Intervention de Bernard Rougier

Commission d'enquête Combattre la radicalisation islamiste — Réunion du 17 décembre 2019 à 14h30
Audition de M. Bernard Rougier professeur à l'université sorbonne nouvelle — Paris 3

Bernard Rougier, professeur à l'université Sorbonne Nouvelle - Paris 3 :

S'agissant de l'arsenal juridique, il m'est difficile de vous répondre : c'est à vous de décider s'il est suffisant !

J'ai un exemple en tête : le prédicateur de la mosquée Al-Furqan, à Champigny, dit des choses terribles sur les femmes, mais de manière habile. Il professe ainsi que la femme doit toujours obéir à son mari, y compris à ses besoins pressants, et que, lorsqu'elle agit ainsi, il n'y a pas de violence dans le couple. Au contraire, dans la société mécréante, si les femmes sont victimes de violences, c'est parce que les hommes sont frustrés. Je garde toutes ces prédications, car je m'attends à subir un procès. On devrait donc considérer que cet homme légitime le viol conjugal, milite contre l'égalité des citoyens, etc., mais si l'on ferme la mosquée, ses fidèles se diront victimes de l'islamophobie et continueront à organiser des cours dans les appartements. Nous sommes piégés.
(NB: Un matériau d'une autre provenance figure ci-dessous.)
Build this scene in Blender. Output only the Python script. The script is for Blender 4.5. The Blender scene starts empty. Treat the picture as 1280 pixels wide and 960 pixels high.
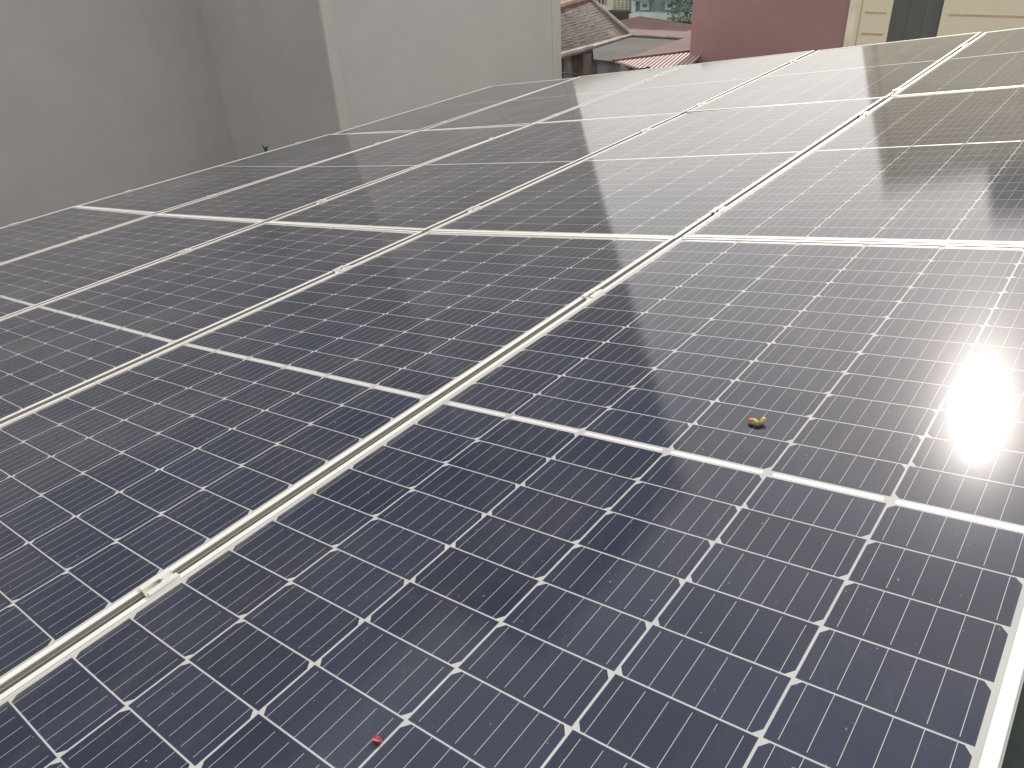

Il y a un autre ordre de réponse envisageable, pour ne pas être répressif, il faudrait rendre possibles d'autres sociabilités afin de ringardiser ces comportements. Le problème, c'est que, à chaque fois qu'on le fait, les prédicateurs vont dans la salle de sport ou dans les espaces où sont les jeunes. Les tablighis, par exemple, offraient des boissons sucrées aux jeunes qui jouaient au foot ; à Mantes-la-Jolie, l'arbitre lui-même donne des cours de théologie après la fin des matchs et les hommes et les femmes sont séparés dans la sandwicherie. Comment constituer un milieu de vie susceptible de casser cette vision de l'islam ? C'est impossible. On ne va pas réindustrialiser pour mettre en oeuvre des solidarités ouvrières, recréer le parti communiste, non plus que ressusciter les maisons de la culture. Il faudrait un écosystème avec le ciné-club, le prof dévoué, des étudiants ayant des perspectives, une mobilité plus grande, moins de chômeurs, afin d'empêcher ces prédicateurs de resocialiser les individus sur le long terme par un mélange de cognitif et d'affectif.

La pire des situations se produit quand l'écosystème islamique mord sur le système politique local : à Aubervilliers ou à Tremblay-en-France, voire à Mantes-la-Jolie, par exemple, il faut passer par la mosquée pour trouver un logement social ou un emploi dans l'équipe municipale. C'est terrible ! Le système politique devient alors un instrument de valorisation du réseau religieux. Une partie de la violence retournée contre les maires me semble ainsi venir de promesses faites que l'on ne peut pas tenir : une mouvance qui a apporté au maire les voix nécessaires à son élection fait valoir des demandes impossibles à satisfaire, ce qui provoque de la violence. Le système politique local peut donc parfois devenir une ressource pour ces acteurs religieux. Il faudrait mettre en oeuvre des sociabilités alternatives, dessiner des perspectives, trouver des solutions, pour sortir les jeunes de ces milieux, les faire voyager. Pour cela, les préfectures ou le renseignement territorial devraient au moins être en mesure de pratiquer une lecture fine de l'espace en question.

S'agissant du CCIF, j'étais à la manif du 10 novembre. J'ai vu, bien sûr, les étoiles jaunes, mais ce qui m'a le plus choqué, c'est que, durant toute la durée du cortège, l'homme qui tenait le micro répétait : « nous saluons le rôle des justes dans cette manifestation ! » On sait bien qui sont ces « justes ». Il en allait de même des provocations de Marwan Muhammad s'adressant à « ceux qui ne parlent pas encore l'arabe ».